I remember watching Barbara Walters interview Beyoncé about “Bootylicious,” and she told Barbara about how she came up with the idea for the track. And I was just like, “What?” I called Mathew-which was a big mistake; I got emotional, and I apologized after-but I called Mathew and said, “Mathew, like, why?”
And he explained to me, in a nice way, he said, “People don’t want to hear about Rob Fusari, producer from Livingston, N.J. No offense, but that’s not what sells records. What sells records is people believing that the artist is everything.” And I’m like, “Yeah, I know, Mathew. I understand the game. But come on, I’m trying too. I’m a squirrel trying to get a nut, too.” {source}
It’s such a shame that certain ‘artists’ can take credit for other peoples work, which in turn takes away from the individual who actually put in the effort in the first place to create the thing in the first place.
This seems to be a norm in the music industry, but many of the people who’s hard work and talent is being stolen don’t really have much of a choice in the matter because often they can be smaller producers/songwriters who need the work or the money and don’t want to jeopardize their future in the music industry by speaking out against somebody much more successful and powerful than themselves.
At the end of the day it’s not just a matter of integrity, it’s also a financial issue because these people then have to unfairly split their royalties with other people.

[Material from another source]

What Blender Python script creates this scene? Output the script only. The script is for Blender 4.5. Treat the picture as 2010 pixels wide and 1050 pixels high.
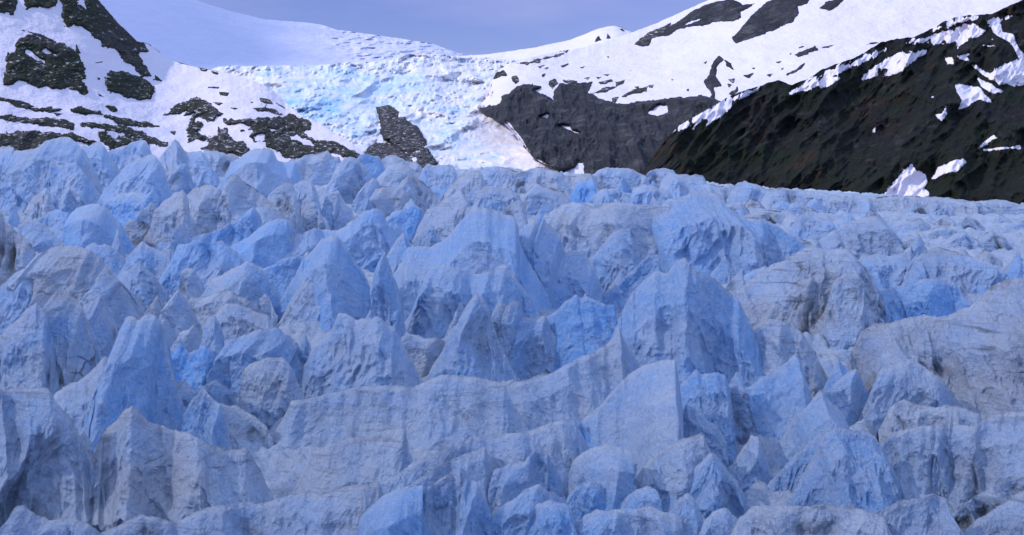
import bpy, math, random
import numpy as np
from math import radians as R
random.seed(7)
sc = bpy.context.scene
for o in list(bpy.data.objects): bpy.data.objects.remove(o)
COL = sc.collection

# ------------------------------------------------------------------ camera
CAMZ = 60.0; F = 2761.0; EYE = 330.0                 # metres, focal length in photo pixels, eye-level row
PITCH = math.atan((525 - EYE) / F)
cam = bpy.data.objects.new('camera', bpy.data.cameras.new('camera')); COL.objects.link(cam)
cam.location = (0, 0, CAMZ); cam.rotation_euler = (math.pi/2 - PITCH, 0, 0)
cam.data.sensor_width = 36; cam.data.lens = 36*F/2010
cam.data.clip_start = 1; cam.data.clip_end = 60000
sc.camera = cam
sc.render.resolution_x = 1024; sc.render.resolution_y = 535

# ------------------------------------------------------------------ light
SUN_EL, SUN_AZ = 36.0, -108.0                         # azimuth measured from +Y (view direction) to the right; negative = left
SDIR = np.array([math.sin(R(SUN_AZ))*math.cos(R(SUN_EL)), math.cos(R(SUN_AZ))*math.cos(R(SUN_EL)), math.sin(R(SUN_EL))])
sun = bpy.data.objects.new('sun', bpy.data.lights.new('sun', 'SUN')); COL.objects.link(sun)
sun.data.energy = 2.3; sun.data.angle = R(0.6); sun.data.color = (1.0, 0.91, 0.92)
sun.rotation_euler = (R(90 - SUN_EL), 0, R(180 - SUN_AZ) )
w = bpy.data.worlds.new('World'); sc.world = w; w.use_nodes = True
nt = w.node_tree; nt.nodes.clear()
sky = nt.nodes.new('ShaderNodeTexSky'); sky.sky_type = 'NISHITA'; sky.sun_disc = False
sky.sun_elevation = R(SUN_EL); sky.sun_rotation = R(SUN_AZ)
sky.altitude = 900; sky.air_density = 1.0; sky.dust_density = 0.3; sky.ozone_density = 3.0
tc = nt.nodes.new('ShaderNodeTexCoord'); mp = nt.nodes.new('ShaderNodeMapping'); mp.inputs['Scale'].default_value = (3, 3, 16)
nz = nt.nodes.new('ShaderNodeTexNoise'); nz.inputs['Scale'].default_value = 1.3; nz.inputs['Detail'].default_value = 5
rp = nt.nodes.new('ShaderNodeMapRange'); rp.inputs[1].default_value = 0.42; rp.inputs[2].default_value = 0.75; rp.inputs[3].default_value = 0; rp.inputs[4].default_value = 0.45
tint = nt.nodes.new('ShaderNodeMix'); tint.data_type = 'RGBA'; tint.blend_type = 'MULTIPLY'; tint.inputs[0].default_value = 1
tint.inputs[7].default_value = (0.47, 0.44, 0.75, 1)
veil = nt.nodes.new('ShaderNodeMix'); veil.data_type = 'RGBA'; veil.inputs[7].default_value = (3.9, 3.7, 5.9, 1)
bg = nt.nodes.new('ShaderNodeBackground'); bg.inputs['Strength'].default_value = 0.13
out = nt.nodes.new('ShaderNodeOutputWorld')
L = nt.links.new
L(tc.outputs['Generated'], mp.inputs['Vector']); L(mp.outputs[0], nz.inputs['Vector']); L(nz.outputs['Fac'], rp.inputs[0])
L(sky.outputs[0], tint.inputs[6]); L(tint.outputs[2], veil.inputs[6]); L(rp.outputs[0], veil.inputs[0])
# sky overhead brightened, out of view, added to raise ambient light on the ice
sx = nt.nodes.new('ShaderNodeSeparateXYZ'); L(tc.outputs['Generated'], sx.inputs[0])
el = nt.nodes.new('ShaderNodeMapRange'); el.inputs[1].default_value = .16; el.inputs[2].default_value = .5; el.inputs[3].default_value = 0; el.inputs[4].default_value = .8
L(sx.outputs[2], el.inputs[0])
over = nt.nodes.new('ShaderNodeMix'); over.data_type = 'RGBA'; over.inputs[7].default_value = (3.7, 5.0, 8.7, 1)
L(el.outputs[0], over.inputs[0]); L(veil.outputs[2], over.inputs[6]); L(over.outputs[2], bg.inputs[0]); L(bg.outputs[0], out.inputs[0])
sc.view_settings.view_transform = 'Standard'; sc.view_settings.look = 'None'
sc.view_settings.exposure = 0.33; sc.view_settings.gamma = 1; sc.view_settings.use_curve_mapping = False
sc.render.engine = 'CYCLES'
sc.cycles.max_bounces = 6; sc.cycles.diffuse_bounces = 3

# ------------------------------------------------------------------ noise (numpy)
def _h(ix, iy, iz, s):
    h = (ix*374761393 + iy*668265263 + iz*2147483647 + s*974634777) & 0xffffffff
    h = ((h ^ (h >> 13))*1274126177) & 0xffffffff
    h = ((h ^ (h >> 15))*2246822519) & 0xffffffff
    return ((h ^ (h >> 16)) & 0xffff).astype(np.float32)/32767.5 - 1.0
def vn(x, y, z, s=0):
    ix = np.floor(x).astype(np.int64); iy = np.floor(y).astype(np.int64); iz = np.floor(z).astype(np.int64)
    fx = (x-ix).astype(np.float32); fy = (y-iy).astype(np.float32); fz = (z-iz).astype(np.float32)
    u = fx*fx*fx*(fx*(fx*6-15)+10); v = fy*fy*fy*(fy*(fy*6-15)+10); t = fz*fz*fz*(fz*(fz*6-15)+10)
    r = 0
    for a in (0, 1):
        wa = u if a else 1-u
        for b in (0, 1):
            wb = v if b else 1-v
            for c in (0, 1):
                wc = t if c else 1-t
                r = r + wa*wb*wc*_h(ix+a, iy+b, iz+c, s)
    return r
def rot(x, y, z):
    return 0.80*x+0.36*y-0.48*z, -0.60*x+0.48*y-0.64*z, 0.80*y+0.60*z
def tilt(x, y, z):
    x, y, z = rot(x, y, z); return rot(y, z, x)
def fbm(x, y, z, o=4, s=0, g=0.5):
    x, y, z = tilt(x, y, z)
    r = 0; a = 1.0; n = 0
    for k in range(o):
        r = r + a*vn(x, y, z, s+k); n += a; a *= g
        x, y, z = rot(x*2.03+3.1, y*2.03+1.7, z*2.03+5.3)
    return r/n
def ridge(x, y, z, o=3, s=0, g=0.5):                 # sharp ridges outward, smooth hollows between; about -1..1
    x, y, z = tilt(x, y, z)
    r = 0; a = 1.0; n = 0
    for k in range(o):
        q = 1-np.abs(vn(x, y, z, s+k))*1.6
        r = r + a*q; n += a; a *= g
        x, y, z = rot(x*2.1+3.1, y*2.1+1.7, z*2.1+5.3)
    return r/n
def sst(a, b, x):
    t = np.clip((x-a)/(b-a), 0, 1); return t*t*(3-2*t)

# ------------------------------------------------------------------ picture point -> place
cp, sp_ = math.cos(PITCH), math.sin(PITCH)
def ray(px, py):                                     # direction per metre of ground distance Y
    a = (np.asarray(px, float)-1005)/F; b = (525-np.asarray(py, float))/F
    dy = cp + b*sp_; dz = -sp_ + b*cp
    return a/dy, dz/dy
def at(px, py, Y):
    rx, rz = ray(px, py)
    return np.stack([rx*Y, Y+0*rx, CAMZ+rz*Y], -1)
def gz(x, Y):                                        # mean height of the glacier
    k = 0.047 - np.where(x > 0, 5.4e-5, 1.5e-5)*np.clip(x, -900, 620)
    z = (Y-230)*k
    return z - np.clip(Y-1480, 0, None)**2*0.0009
def ydepth(px, py):                                  # distance at which a row of the photo meets the glacier
    px = np.asarray(px, float); py = np.asarray(py, float)
    rx, rz = ray(px, py)
    lo = np.full(np.broadcast(px, py).shape, 120.0); hi = np.full_like(lo, 1500.0)
    for _ in range(40):
        m = (lo+hi)/2
        below = CAMZ+rz*m > gz(rx*m, m)
        lo = np.where(below, m, lo); hi = np.where(below, hi, m)
    return (lo+hi)/2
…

Unfortunately this ugly practice still goes on today, with Beyonce’s recent record-breaking Grammy win including an award for “Song of the Year” which is given to the composer of the track, not the performer, even though “Single Ladies” was actually written and produced by The-Dream & Tricky and had it’s own vocal arranger who handled the vocal production and arrangements.
Do you think if the perpetrators of these shady acts are called out enough that they will ever stop, or is simply a lost cause?